Anna Karenina è l’eroina dell’omonimo romanzo di Leo Tolstoj dove, nello sfondo della russia zarista, convivono la società aristocratica ed elitaria, che vive di agi e privilegi, chiusa nella propria oziosità, e la società dei deboli, dei proletari e dei contadini, che faticano a sopravvivere.
Nel romanzo però il tema predominante non è tanto il conflitto delle classi sociali, sebbene ci siano riferimenti e commenti alle neo nate idee filo-comuniste a proposito dell’arte di governare il paese e le masse popolari, quanto il tema della disgregazione dei valori, ed in particolare della famiglia.
Anna Karenina, dopo un viaggio a Pietroburgo intrapreso per salvare il rapporto coniugale del fratello, reo di aver tradito la propria moglie, si trova coinvolta nelle stesse tentazioni, e si lascia trascinare dalla passione per un giovane ufficiale di nome Vronsky, incontrato nel viaggio di ritorno. Questa relazione la porta ad odiare sempre più il marito, a fuggire da lui e dal figlio, a cercare di crearsi una nuova vita, fatta di passione ed eros, e vissuta inzialmente sotto mille sotterfugi. Il suo tentativo non è però facile, perchè la società vive la sua relazione extra-coiugale come uno scandalo, e ben presto il senso di emarginazione contribuirà ad espaperare il dolore di Anna che porta con sè i rimorsi di una vita vissuta come peccato, come colpa, dove la gravità dell’abbandono del figlio prenderà più coscienza col passare del tempo.

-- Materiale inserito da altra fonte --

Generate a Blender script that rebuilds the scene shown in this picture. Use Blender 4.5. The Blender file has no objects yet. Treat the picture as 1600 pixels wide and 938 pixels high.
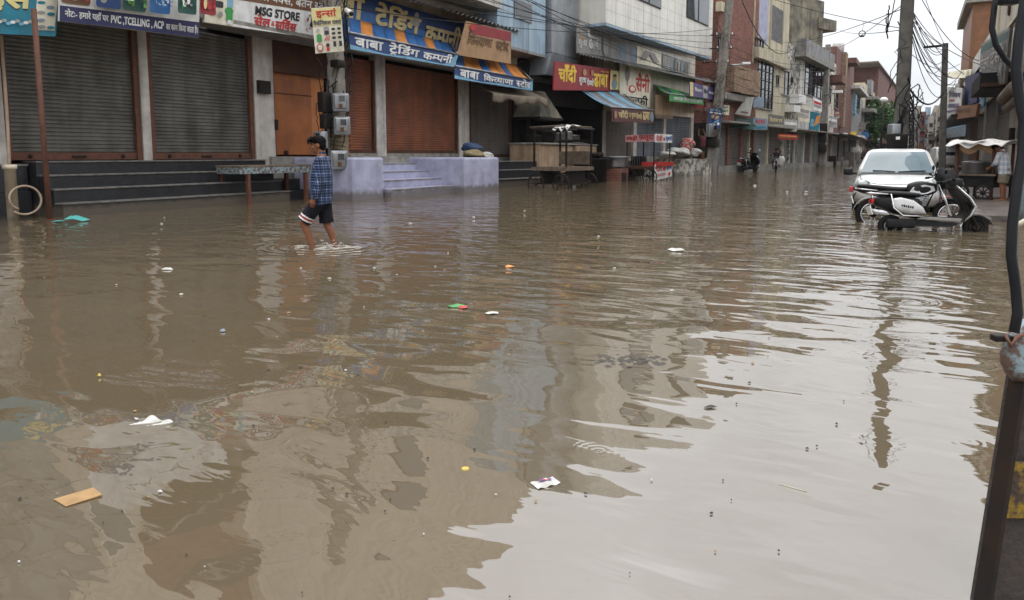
import bpy, bmesh, math, random
from mathutils import Vector, Matrix, Euler
R = math.radians
random.seed(7)
sc = bpy.context.scene
COL = sc.collection
# ------------------------------------------------------------------ camera
F, CX, CY, HY, VX, H = 1110.0, 800.0, 363.0, 242.0, 1430.0, 1.25
PITCH = math.atan((CY-HY)/F)
YAW = math.atan((VX-CX)/F*math.cos(PITCH))
cd = bpy.data.cameras.new('camera'); cam = bpy.data.objects.new('camera', cd); COL.objects.link(cam)
cam.location = (0, 0, H); cam.rotation_euler = (R(90)-PITCH, 0, YAW)
cd.sensor_width = 36; cd.lens = 36*F/1600; cd.shift_y = -(469-CY)/1600.0
cd.clip_start = 0.05; cd.clip_end = 3000
sc.camera = cam
# ------------------------------------------------------------------ world: overcast sky
SUN_EL, SUN_ROT = R(62), R(150)
w = bpy.data.worlds.new('World'); sc.world = w; w.use_nodes = True
nt = w.node_tree; N = nt.nodes; L = nt.links
bg = N['Background']
sky = N.new('ShaderNodeTexSky'); sky.sky_type = 'NISHITA'; sky.sun_disc = False
sky.sun_elevation = SUN_EL; sky.sun_rotation = SUN_ROT; sky.dust_density = 4; sky.air_density = 1
tc = N.new('ShaderNodeTexCoord'); sep = N.new('ShaderNodeSeparateXYZ'); L.new(tc.outputs['Generated'], sep.inputs[0])
rmp = N.new('ShaderNodeMapRange'); L.new(sep.outputs['Z'], rmp.inputs['Value'])   # overcast sky: brighter overhead
rmp.inputs['From Min'].default_value = 0; rmp.inputs['From Max'].default_value = 1
rmp.inputs['To Min'].default_value = 4.0; rmp.inputs['To Max'].default_value = 11.5
mp = N.new('ShaderNodeMapping'); mp.inputs['Scale'].default_value = (1, 1, 2.6); L.new(tc.outputs['Generated'], mp.inputs[0])
cn = N.new('ShaderNodeTexNoise'); cn.inputs['Scale'].default_value = 2.6; cn.inputs['Detail'].default_value = 5; cn.inputs['Roughness'].default_value = .55
L.new(mp.outputs[0], cn.inputs['Vector'])
cr = N.new('ShaderNodeMapRange'); L.new(cn.outputs['Fac'], cr.inputs['Value'])
cr.inputs['From Min'].default_value = .3; cr.inputs['From Max'].default_value = .7
cr.inputs['To Min'].default_value = .78; cr.inputs['To Max'].default_value = 1.18
mu = N.new('ShaderNodeMath'); mu.operation = 'MULTIPLY'; L.new(rmp.outputs[0], mu.inputs[0]); L.new(cr.outputs[0], mu.inputs[1])
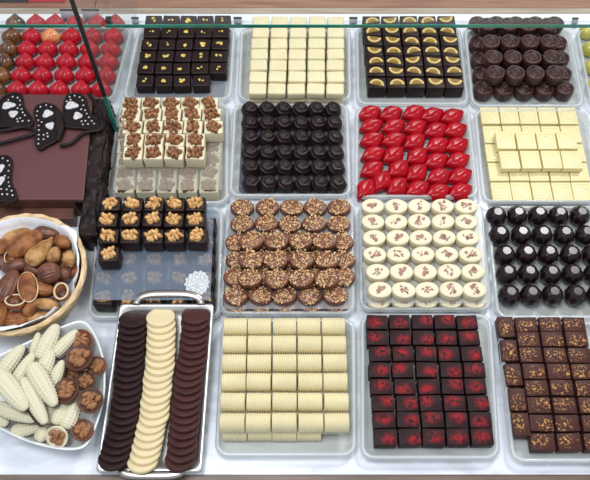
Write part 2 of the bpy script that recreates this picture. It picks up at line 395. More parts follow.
# ------------------------------------------------------------------ B dark cubes with gold
def cubeB():
    r = group_root('gold_flecked_chocolate')
    h = .0165; w = mw(16.6, 180, 55, h); d = md(10.4, 180, 55, h)
    obj('cube', block(w, d, h, .0022, 3, 'cube', M['dark']), r)
    obj('gold_leaf', curls(3, .003, .0035, M['gold'], 1), r, (0, 0, h))
    return Kind(r, {'gold_leaf': [curls(random.choice([2, 3, 4, 5]), .0032, .0040, M['gold'], s) for s in range(9)]}), h
kB, hB = cubeB()
zB = FZ
grid(kB, [(20, [153.5, 170.8, 188, 205, 222.4]), (32, [151.5, 168.7, 186, 203.3, 221]), (44, [149.5, 167, 184.5, 202, 220]),
          (55.8, [147.5, 165, 183, 200.5, 218.5]), (68, [145.6, 163.5, 181.5, 199.5, 218]), (80.5, [144.8, 163.5, 182, 200.8])],
     zB, zB+hB, 'dark cube with gold leaf', 'gold-flecked dark cubes')
# ------------------------------------------------------------------ C cream blocks
h = .013; r = block(mw(17.4, 296, 60, .03), md(10.4, 296, 60, .03), h, .0032, 3, 'cream_block', M['cream'])
kC = Kind(obj('cream_chocolate_block', r))
zC1 = FZ; zC2 = FZ+h+.001
rowsC = []
for j, y in enumerate([20.5, 31.7, 42.6, 53.4, 64.4, 75.8, 88]):
    t = j/6; rowsC.append((y, xs(261-3.6*t, 336-.6*t, 5)))
grid(kC, rowsC, zC2, zC2+h, 'plain cream block, upper layer', 'cream blocks of the upper layer', jr=3)
low = []
for j, y in enumerate([27.5, 38.5, 49.5, 60.5, 71.5, 83, 94.5]):
    t = j/6; low.append((y, xs(260.5-2.8*t, 336-.2*t, 5)))
grid(kC, low, zC1, zC1+h, 'plain cream block, lower layer', 'cream blocks of the lower layer')
# ------------------------------------------------------------------ D dark squares with candied slices
def sliceM(seed):
    rnd = random.Random(seed); bm = bmesh.new(); rr = mw(7.0, 410, 55, .02)
    n = 14
    def half(r0, z0, z1, mi):
        pts = [(r0*math.cos(math.pi*i/n), r0*.95*math.sin(math.pi*i/n)-rr*.42) for i in range(n+1)]
        k = len(bm.faces); prism(bm, pts, z0, z1); bm.faces.ensure_lookup_table()
        for f in bm.faces[k:]: f.material_index = mi
    half(rr, 0, .0016, 1); half(rr*.66, .0016, .0021, 0)
    return finish(bm, 'slice', [M['slice'], M['rind']], smooth=False)
r = group_root('slice_topped_chocolate'); hD = .021
obj('square_base', block(mw(17.6, 410, 55, hD), md(9.6, 410, 55, hD), hD, .0012, 2, 'base', M['dark']), r)
obj('candied_slice', sliceM(0), r, (0, 0, hD))
kD = Kind(r)
rowsD = []
for j, y in enumerate([20.5, 30.6, 40.5, 50.7, 60.6, 71, 82.3]):
    t = j/6; rowsD.append((y, xs(371.4+5.6*t, 446.5+8.2*t, 5)))
grid(kD, rowsD, FZ, FZ+hD, 'dark square with candied half slice', 'dark squares with candied slices', jr=1.2)
rs = random.Random(3)
for o in COL.objects:
    if o.name.startswith('candied_slice'): o.rotation_euler = (0, 0, R(rs.choice([0, 8, -10, 15, -15, 0, 170, 190]))); o.location.x = rs.uniform(-.001, .001); o.location.y = rs.uniform(-.0008, .0008)
# ------------------------------------------------------------------ E swirl discs
def swirl_profile(Rr, h):
    pr = [(Rr*.80, 0), (Rr*.96, h*.12), (Rr, h*.4), (Rr, h*.80), (Rr*.96, h*.94), (Rr*.89, h*.995), (Rr*.77, h), (Rr*.71, h*.92), (Rr*.60, h*.82), (Rr*.50, h*.84), (Rr*.44, h*.97), (Rr*.35, h*.99), (Rr*.28, h*.90), (Rr*.18, h*.84), (Rr*.08, h*1.04), (Rr*.01, h*1.06)]
    return pr
hE = .0165; RE = mw(9.3, 520, 60, .02)
kE = Kind(obj('swirl_topped_chocolate', finish(lathe(swirl_profile(RE, hE), 30, disp=lambda a, r, z: (r, z+(.00045*math.sin(6*a+r*900) if .25*RE < r < .8*RE and z > .8*hE else 0))), 'swirl', M['brown'])))
zE2 = FZ+hE*1.04+.001
lowE = []
for j, y in enumerate([22, 41, 56.5, 72, 87]):
    t = j/4; lowE.append((y, xs(478+6*t, 556+9.5*t, 5)))
grid(kE, lowE, FZ, FZ+hE, 'swirl-topped brown disc, lower layer', 'swirl discs of the lower layer')
grid(kE, [(23.5, xs(489, 549, 4)), (40.5, [491.6, 510.5, 530.6, 550]), (56, [493.5, 513, 533, 552.3]), (71.6, [495.8, 515.8, 535.7, 556])],
     zE2, zE2+hE, 'swirl-topped brown disc, upper layer', 'swirl discs of the upper layer', tilt=2)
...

Il conflitto interiore di Anna la porterà poco a poco a spegnersi e a vaneggiare, fino a cercare nel suicidio il termine della propria agonia.
In genere Anna Karenina viene vista come un’eroina che non si inginocchia alla conformità della società, ma si ribella cercando la propria identità, pur rischiando l’emarginazione e il rifiuto della società che fino a poco prima la immolava e la amava.
Il marito in tutto questo fa sempre la figura della persona priva di sentimento, meschina, piatta e monotona, dalla quale è giusto allontanarsi e cercare la passione altrove, ma a me è sinceramente sembrato un elemento positivo, perchè in tutto il libro non serba mai rancore ad Anna, ma la invita costantemente a redimersi e ritornare sulla propria strada, pronto ad accoglierla di nuovo con sè nonostante l’adulterio. Da una parte le sue motivazioni sono legate sicuramente a motivi pratici (evitare lo scandalo in società), ma dall’altra parte è anche ferma la convinzione che nel matrimonio si è formato quel vincolo del ‘per sempre’ che chiede a due coniugi di continuare insieme, nel rispetto non solo della propria religione (vista come strumento dietro cui nascondere mille contraddizioni), ma anche del valore della famiglia.
Del resto il romanzo propone la figura di una persona tentata dal volere la morte pur di cercare una vita fatta di passione ed estasi. Personalmente mi dissocio, perché credo che la sofferenza umana è un punto fermo in ogni uomo, non va semplicemente elusa ma affrontata, pur se con sacrificio. Il detto “meglio un giorno da leoni che cento da pecore” per me non vuol dire niente, se con questo si intende il dover sempre cercare la trasgressione a tutti i costi, pur di non sembrare uniformati alla società.
Insomma, non si vive di solo passioni, ma anche di rinunce e della consapevolezza dei propri limiti.